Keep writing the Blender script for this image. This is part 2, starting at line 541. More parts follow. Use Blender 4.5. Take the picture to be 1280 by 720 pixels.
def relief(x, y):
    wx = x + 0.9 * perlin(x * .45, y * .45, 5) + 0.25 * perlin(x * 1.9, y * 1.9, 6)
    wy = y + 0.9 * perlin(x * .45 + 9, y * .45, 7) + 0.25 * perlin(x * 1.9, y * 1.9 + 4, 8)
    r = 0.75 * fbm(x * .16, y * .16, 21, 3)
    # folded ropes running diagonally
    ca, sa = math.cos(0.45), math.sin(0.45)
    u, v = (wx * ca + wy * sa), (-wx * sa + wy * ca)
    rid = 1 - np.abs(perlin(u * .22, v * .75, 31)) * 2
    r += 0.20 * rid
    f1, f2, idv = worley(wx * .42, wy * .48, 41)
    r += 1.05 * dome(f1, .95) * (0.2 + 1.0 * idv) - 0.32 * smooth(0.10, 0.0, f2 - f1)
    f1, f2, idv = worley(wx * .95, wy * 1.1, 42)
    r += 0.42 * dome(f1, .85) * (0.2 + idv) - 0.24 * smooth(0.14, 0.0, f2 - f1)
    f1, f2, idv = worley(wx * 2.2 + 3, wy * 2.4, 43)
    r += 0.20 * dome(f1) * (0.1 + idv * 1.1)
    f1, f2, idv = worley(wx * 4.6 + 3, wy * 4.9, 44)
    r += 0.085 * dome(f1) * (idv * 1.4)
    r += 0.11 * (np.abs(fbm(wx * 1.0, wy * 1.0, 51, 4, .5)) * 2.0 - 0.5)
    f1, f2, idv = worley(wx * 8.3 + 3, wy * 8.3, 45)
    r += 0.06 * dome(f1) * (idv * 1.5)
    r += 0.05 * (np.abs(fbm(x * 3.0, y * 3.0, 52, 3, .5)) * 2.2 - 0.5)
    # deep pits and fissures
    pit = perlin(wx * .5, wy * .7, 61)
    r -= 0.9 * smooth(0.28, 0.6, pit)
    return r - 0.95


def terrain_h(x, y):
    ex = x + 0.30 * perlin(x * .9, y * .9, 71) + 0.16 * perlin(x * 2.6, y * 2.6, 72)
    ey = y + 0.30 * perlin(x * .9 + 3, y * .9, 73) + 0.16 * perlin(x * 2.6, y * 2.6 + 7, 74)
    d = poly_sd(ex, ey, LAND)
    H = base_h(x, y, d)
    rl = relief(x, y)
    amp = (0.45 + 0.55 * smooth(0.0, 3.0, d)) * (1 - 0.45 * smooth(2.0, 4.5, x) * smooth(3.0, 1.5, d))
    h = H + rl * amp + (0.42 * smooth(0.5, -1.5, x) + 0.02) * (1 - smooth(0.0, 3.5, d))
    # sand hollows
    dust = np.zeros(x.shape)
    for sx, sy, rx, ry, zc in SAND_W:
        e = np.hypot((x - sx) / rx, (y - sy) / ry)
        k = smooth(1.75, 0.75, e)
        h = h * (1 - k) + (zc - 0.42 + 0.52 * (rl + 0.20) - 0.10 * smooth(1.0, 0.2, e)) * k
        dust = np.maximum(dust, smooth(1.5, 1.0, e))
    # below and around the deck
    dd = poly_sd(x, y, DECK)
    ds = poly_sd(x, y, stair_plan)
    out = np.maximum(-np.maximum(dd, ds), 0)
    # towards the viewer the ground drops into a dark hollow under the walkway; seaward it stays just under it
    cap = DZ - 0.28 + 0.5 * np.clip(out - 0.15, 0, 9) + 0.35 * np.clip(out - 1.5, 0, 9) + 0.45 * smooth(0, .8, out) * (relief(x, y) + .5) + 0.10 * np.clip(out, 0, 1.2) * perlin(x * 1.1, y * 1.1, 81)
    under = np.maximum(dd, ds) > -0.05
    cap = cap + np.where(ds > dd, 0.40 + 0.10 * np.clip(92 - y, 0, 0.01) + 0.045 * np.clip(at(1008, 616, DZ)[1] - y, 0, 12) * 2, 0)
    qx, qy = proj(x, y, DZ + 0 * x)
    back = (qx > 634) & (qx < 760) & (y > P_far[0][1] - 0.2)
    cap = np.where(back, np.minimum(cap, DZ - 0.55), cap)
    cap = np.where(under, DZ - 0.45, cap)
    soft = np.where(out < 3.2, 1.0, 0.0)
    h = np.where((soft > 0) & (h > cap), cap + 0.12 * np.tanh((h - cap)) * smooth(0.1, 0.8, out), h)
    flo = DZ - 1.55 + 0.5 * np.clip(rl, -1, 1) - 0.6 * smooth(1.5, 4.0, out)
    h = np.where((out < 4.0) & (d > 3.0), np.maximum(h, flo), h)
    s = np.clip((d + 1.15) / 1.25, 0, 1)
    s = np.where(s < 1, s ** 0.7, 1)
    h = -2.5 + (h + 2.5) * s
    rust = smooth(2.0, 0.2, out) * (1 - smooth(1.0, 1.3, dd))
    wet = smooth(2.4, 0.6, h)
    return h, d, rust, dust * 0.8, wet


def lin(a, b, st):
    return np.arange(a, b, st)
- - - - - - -
* Task
Can you write out the lines above, from the first one through the one containing "return r - 0.95", exactly as they appear and nothing more?

* Answer to this task
Keep writing the Blender script for this image. This is part 2, starting at line 541. More parts follow. Use Blender 4.5. Take the picture to be 1280 by 720 pixels.
def relief(x, y):
    wx = x + 0.9 * perlin(x * .45, y * .45, 5) + 0.25 * perlin(x * 1.9, y * 1.9, 6)
    wy = y + 0.9 * perlin(x * .45 + 9, y * .45, 7) + 0.25 * perlin(x * 1.9, y * 1.9 + 4, 8)
    r = 0.75 * fbm(x * .16, y * .16, 21, 3)
    # folded ropes running diagonally
    ca, sa = math.cos(0.45), math.sin(0.45)
    u, v = (wx * ca + wy * sa), (-wx * sa + wy * ca)
    rid = 1 - np.abs(perlin(u * .22, v * .75, 31)) * 2
    r += 0.20 * rid
    f1, f2, idv = worley(wx * .42, wy * .48, 41)
    r += 1.05 * dome(f1, .95) * (0.2 + 1.0 * idv) - 0.32 * smooth(0.10, 0.0, f2 - f1)
    f1, f2, idv = worley(wx * .95, wy * 1.1, 42)
    r += 0.42 * dome(f1, .85) * (0.2 + idv) - 0.24 * smooth(0.14, 0.0, f2 - f1)
    f1, f2, idv = worley(wx * 2.2 + 3, wy * 2.4, 43)
    r += 0.20 * dome(f1) * (0.1 + idv * 1.1)
    f1, f2, idv = worley(wx * 4.6 + 3, wy * 4.9, 44)
    r += 0.085 * dome(f1) * (idv * 1.4)
    r += 0.11 * (np.abs(fbm(wx * 1.0, wy * 1.0, 51, 4, .5)) * 2.0 - 0.5)
    f1, f2, idv = worley(wx * 8.3 + 3, wy * 8.3, 45)
    r += 0.06 * dome(f1) * (idv * 1.5)
    r += 0.05 * (np.abs(fbm(x * 3.0, y * 3.0, 52, 3, .5)) * 2.2 - 0.5)
    # deep pits and fissures
    pit = perlin(wx * .5, wy * .7, 61)
    r -= 0.9 * smooth(0.28, 0.6, pit)
    return r - 0.95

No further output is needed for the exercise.